Charlene
Charlene Joan (left) plays at the Civic Media Center on Sunday accompanied by guitarist Josh Gigantelli (right).

Thirty people gathered at the Civic Media Center on Sunday for good music and home-grown plants. 

The room filled with an eclectic array of music from experimental punk-electronic artist Farquaad, pop-punk band The Real You and Tampa-based singer-songwriter Charlene Joan.

Joan, 24, was accompanied by guitarist Joshua Gigantelli on The Beloved Tour, an 11-day tour across Kentucky, Louisiana and Florida, with Gainesville’s show being the final one.

Joan said whether she’s playing her acoustic set or with her full band, which includes Gigantelli and two other musicians, she classifies her sound as a combination of indie-pop, soul and bluegrass.

“The major themes I’ve articulated in my music are purpose, belonging and love,” Joan said. “And not love in the romantic sense, but in a bigger picture sort of way.”

Joan said she tries to relate to her audience and make them feel seen and loved.

“I hope that by being vulnerable for the 25 minutes I’m onstage, that someone will walk away feeling encouraged on inspired,” Joan said. “I hope that by sharing who I am through my music, it will spark a desire in someone’s heart to express themselves however they need.”

Twenty-one-year-old UF telecommunication major Paige Arneson was at the show because she was familiar with the other two acts of the night: experimental punk-electronic artist Farquaad and pop-punk band The Real You.

“I had never heard of Charlene [Joan] before, but right when I heard her begin to cover the song ‘Paul’ by Big Thief she blew me away,” Arneson said. “Her vocal range is so incredible and her stage presence is so engaging.”

She said the show itself was “special” despite all three acts having differing sounds.

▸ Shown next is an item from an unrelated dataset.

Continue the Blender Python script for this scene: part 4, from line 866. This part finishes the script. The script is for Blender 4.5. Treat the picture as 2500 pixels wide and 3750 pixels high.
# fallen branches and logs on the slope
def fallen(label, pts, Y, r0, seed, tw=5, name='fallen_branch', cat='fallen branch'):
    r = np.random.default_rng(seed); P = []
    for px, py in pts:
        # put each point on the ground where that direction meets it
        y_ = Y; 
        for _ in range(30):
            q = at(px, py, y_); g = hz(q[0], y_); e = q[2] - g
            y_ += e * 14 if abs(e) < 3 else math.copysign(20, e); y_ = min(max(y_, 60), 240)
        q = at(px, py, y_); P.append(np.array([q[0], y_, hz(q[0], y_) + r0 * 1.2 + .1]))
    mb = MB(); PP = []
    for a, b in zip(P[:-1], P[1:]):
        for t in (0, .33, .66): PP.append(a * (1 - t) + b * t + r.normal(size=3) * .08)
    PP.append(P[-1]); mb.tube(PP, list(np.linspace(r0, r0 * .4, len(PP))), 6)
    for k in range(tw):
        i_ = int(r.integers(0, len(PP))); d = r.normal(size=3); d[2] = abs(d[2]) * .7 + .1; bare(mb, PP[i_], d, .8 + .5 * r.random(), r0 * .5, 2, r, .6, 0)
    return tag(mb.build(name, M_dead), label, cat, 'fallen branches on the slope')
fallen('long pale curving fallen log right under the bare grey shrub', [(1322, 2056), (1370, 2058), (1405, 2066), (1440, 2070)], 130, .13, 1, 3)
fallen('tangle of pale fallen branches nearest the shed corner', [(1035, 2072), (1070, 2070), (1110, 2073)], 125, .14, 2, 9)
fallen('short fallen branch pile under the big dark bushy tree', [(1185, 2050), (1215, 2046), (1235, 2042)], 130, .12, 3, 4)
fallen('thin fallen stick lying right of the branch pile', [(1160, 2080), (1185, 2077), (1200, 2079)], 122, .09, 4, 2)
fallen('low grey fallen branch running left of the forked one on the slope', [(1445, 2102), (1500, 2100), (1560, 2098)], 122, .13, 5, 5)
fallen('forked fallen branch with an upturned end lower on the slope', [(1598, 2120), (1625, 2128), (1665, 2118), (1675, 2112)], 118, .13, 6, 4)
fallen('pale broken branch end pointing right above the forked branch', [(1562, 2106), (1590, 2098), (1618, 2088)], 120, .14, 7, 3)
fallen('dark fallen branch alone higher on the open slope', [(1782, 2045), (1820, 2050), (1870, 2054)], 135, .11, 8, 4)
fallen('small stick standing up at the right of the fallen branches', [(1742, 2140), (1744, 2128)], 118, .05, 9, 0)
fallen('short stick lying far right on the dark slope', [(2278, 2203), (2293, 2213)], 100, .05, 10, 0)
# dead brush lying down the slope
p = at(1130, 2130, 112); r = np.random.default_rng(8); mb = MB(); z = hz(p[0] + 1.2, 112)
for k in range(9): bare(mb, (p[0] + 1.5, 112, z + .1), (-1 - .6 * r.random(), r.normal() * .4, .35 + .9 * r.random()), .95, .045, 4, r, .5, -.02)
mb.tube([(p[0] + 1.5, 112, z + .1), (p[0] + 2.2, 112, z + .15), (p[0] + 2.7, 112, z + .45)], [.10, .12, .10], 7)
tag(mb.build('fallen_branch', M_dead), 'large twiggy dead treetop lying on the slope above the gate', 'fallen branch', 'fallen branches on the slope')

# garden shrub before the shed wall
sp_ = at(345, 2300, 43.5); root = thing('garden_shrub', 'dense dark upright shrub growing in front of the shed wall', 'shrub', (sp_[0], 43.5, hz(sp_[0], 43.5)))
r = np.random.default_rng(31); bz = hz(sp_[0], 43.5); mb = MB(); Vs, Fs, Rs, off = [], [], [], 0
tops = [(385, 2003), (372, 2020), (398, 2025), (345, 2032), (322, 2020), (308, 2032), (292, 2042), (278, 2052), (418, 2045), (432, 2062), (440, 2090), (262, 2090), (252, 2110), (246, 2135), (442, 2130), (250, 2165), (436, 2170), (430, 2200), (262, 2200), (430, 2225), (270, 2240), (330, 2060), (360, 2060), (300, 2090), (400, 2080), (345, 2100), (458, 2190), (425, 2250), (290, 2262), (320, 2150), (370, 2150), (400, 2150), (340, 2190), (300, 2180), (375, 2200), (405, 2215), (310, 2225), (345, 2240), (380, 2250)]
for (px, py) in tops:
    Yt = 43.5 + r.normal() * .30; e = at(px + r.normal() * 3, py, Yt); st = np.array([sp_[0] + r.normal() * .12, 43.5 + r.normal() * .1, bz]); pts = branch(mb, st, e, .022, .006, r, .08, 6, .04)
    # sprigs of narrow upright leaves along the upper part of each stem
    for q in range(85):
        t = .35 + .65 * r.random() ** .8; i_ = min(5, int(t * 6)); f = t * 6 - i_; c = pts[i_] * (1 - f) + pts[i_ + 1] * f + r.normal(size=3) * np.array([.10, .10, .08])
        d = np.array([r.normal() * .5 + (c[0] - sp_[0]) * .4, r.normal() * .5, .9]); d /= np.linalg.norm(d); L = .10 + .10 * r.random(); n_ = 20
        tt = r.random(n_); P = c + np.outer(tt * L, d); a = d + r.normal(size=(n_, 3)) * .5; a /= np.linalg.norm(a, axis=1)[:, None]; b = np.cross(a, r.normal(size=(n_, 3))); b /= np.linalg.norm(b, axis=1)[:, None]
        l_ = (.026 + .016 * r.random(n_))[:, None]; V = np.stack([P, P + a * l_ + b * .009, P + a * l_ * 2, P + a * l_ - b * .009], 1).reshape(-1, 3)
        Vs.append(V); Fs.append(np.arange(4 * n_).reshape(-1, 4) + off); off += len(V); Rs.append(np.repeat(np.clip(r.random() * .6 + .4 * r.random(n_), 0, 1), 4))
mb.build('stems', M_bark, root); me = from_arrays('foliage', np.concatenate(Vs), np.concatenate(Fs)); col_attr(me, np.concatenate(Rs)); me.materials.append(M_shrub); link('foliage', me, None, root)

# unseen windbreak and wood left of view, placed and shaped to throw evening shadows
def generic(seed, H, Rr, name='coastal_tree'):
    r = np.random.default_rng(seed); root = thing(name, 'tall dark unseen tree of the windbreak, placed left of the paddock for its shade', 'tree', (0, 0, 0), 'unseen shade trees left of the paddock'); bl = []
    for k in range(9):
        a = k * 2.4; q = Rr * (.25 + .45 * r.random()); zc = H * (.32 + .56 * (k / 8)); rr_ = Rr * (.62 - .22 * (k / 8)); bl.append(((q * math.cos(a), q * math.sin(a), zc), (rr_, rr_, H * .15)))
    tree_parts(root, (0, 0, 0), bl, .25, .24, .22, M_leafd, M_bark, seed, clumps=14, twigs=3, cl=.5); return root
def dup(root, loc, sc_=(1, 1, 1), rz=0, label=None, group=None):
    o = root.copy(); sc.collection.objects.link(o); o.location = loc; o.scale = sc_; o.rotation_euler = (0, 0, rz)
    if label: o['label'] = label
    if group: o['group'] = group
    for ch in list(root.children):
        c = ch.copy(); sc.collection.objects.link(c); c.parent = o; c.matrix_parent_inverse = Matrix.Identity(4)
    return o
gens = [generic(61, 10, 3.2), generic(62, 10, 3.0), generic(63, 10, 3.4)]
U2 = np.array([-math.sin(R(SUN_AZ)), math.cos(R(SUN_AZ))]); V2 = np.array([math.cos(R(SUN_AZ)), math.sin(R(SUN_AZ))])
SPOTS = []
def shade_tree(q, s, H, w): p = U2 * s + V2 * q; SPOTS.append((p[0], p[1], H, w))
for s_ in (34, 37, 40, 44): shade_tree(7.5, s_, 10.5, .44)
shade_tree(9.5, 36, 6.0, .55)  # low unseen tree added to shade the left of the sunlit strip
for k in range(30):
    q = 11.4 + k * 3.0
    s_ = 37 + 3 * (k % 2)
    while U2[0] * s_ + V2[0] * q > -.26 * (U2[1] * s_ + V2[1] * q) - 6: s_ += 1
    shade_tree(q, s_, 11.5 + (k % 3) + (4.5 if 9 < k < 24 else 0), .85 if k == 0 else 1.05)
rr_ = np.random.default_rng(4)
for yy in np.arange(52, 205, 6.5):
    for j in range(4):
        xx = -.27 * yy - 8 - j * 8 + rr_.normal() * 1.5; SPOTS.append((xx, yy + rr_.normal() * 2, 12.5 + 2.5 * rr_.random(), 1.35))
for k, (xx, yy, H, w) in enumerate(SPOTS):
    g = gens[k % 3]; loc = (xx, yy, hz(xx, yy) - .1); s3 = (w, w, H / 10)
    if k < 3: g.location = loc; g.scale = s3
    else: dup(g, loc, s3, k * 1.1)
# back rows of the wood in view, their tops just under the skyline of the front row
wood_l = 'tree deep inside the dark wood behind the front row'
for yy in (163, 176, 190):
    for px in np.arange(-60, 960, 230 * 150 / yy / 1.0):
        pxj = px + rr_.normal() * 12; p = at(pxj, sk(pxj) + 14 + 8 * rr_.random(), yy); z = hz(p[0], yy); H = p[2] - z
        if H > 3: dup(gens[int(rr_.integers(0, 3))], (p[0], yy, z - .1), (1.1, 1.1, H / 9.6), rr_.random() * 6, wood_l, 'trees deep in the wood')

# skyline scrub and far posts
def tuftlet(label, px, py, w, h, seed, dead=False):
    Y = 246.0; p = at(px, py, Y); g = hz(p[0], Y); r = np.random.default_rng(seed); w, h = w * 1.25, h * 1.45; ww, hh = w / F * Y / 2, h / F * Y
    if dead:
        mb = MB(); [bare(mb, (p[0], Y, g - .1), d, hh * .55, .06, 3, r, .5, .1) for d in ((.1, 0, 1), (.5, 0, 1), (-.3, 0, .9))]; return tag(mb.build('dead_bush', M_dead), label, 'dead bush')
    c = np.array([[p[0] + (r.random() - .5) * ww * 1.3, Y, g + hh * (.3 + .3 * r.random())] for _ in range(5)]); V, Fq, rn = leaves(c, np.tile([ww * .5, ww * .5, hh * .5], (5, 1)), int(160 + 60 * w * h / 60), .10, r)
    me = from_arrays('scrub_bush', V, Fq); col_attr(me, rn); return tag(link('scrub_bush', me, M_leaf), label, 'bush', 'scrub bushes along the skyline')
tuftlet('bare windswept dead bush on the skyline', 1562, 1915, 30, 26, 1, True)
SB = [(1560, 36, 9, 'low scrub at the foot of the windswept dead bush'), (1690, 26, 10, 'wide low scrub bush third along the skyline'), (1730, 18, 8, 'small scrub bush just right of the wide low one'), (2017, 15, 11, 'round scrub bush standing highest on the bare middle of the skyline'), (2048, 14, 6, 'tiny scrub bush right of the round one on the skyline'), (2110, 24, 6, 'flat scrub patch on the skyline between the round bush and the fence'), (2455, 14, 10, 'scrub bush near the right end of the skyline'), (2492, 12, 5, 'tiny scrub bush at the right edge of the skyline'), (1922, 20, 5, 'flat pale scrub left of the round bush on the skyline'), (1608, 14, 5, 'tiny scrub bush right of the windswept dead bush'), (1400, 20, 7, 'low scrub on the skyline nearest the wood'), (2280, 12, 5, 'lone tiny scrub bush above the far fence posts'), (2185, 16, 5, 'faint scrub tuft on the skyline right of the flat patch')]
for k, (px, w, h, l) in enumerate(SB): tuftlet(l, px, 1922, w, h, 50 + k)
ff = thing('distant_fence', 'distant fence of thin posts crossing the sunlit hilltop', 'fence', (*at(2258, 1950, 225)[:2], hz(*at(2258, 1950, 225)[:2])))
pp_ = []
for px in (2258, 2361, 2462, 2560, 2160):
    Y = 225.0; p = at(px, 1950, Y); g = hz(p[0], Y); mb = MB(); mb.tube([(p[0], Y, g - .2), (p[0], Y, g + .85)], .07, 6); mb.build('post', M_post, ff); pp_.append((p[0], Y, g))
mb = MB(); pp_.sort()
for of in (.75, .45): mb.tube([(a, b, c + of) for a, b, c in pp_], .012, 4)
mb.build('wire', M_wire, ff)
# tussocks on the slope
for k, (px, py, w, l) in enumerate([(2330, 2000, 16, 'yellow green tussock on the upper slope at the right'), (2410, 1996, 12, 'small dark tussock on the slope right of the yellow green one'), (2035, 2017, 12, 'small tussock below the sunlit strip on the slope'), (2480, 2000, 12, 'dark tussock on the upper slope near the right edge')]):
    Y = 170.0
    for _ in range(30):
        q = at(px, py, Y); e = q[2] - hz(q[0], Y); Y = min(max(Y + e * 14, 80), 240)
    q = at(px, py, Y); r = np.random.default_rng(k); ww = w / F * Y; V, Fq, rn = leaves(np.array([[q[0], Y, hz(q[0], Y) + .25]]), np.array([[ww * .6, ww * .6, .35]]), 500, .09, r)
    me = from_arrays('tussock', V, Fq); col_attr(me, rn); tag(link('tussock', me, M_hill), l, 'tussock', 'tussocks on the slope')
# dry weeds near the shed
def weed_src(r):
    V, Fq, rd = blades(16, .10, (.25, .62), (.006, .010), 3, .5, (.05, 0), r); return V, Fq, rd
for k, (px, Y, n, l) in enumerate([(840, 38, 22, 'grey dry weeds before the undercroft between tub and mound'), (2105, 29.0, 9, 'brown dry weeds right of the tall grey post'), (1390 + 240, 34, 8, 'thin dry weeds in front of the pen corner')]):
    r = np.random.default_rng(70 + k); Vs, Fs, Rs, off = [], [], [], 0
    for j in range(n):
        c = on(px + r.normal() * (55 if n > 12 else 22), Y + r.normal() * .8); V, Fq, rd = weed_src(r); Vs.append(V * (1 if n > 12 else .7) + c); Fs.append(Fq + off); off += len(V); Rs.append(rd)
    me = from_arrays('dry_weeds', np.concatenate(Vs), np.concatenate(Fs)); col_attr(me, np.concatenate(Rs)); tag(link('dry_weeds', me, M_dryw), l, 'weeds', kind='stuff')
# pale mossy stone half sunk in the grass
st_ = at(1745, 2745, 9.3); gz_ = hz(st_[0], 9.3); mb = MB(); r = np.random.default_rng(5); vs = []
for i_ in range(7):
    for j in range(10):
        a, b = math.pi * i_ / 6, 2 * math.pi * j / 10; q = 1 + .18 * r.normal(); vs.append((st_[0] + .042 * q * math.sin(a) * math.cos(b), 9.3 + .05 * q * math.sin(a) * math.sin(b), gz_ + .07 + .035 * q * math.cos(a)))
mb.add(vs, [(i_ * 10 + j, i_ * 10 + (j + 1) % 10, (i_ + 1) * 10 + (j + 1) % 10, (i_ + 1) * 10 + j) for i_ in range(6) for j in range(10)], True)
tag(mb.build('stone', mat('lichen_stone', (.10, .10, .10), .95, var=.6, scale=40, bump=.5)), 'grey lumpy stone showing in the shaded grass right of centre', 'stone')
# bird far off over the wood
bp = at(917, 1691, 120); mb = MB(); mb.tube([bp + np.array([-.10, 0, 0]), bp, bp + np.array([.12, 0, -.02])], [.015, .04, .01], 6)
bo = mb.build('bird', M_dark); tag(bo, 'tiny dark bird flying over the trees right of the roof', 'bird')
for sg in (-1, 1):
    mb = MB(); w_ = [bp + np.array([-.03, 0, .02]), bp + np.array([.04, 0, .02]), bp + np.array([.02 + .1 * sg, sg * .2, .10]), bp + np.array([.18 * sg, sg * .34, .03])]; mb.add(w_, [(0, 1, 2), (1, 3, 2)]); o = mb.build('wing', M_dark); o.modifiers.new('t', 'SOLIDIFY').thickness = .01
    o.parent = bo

“By the end of the night, it was obvious [the performers] had formed a bond,” she said. “That’s the cool thing about music — its almost magical ability to always bring people together.”

The part of the night which stood out to Arneson was when some audience members began moshing during The Real You’s set.

“At shows like that, the crowds are super intimate,” she said, “So seeing strangers with shared interests come together is always a treat. And I’m sure it was super special for The Real You to see this as well … It’s obvious that doing live shows is something they love to do.”

Joan, who began performing her original music in 2017, also enjoys the sense of community live shows bring.

“I don't think songs are meant to only be written in a dark room all alone,” Joan said. “They are gifts that are meant to be shared with the world. These songs are opportunities to remind people that we are connected, that we're not really all that different.”

Both Charlene Joan and The Real You were selling merchandise at the show, and Joan was giving away free home-grown plants to anyone who bought something from either artist.

“I grow succulents at home and propagate my plants,” she said. “I wanted to come up with something creative to add to my merch table before tour.”

Charlene Joan will be releasing a new single, which was previewed at Sunday’s show, in December.

Upcoming performances at the Civic Media Center can be found through its website.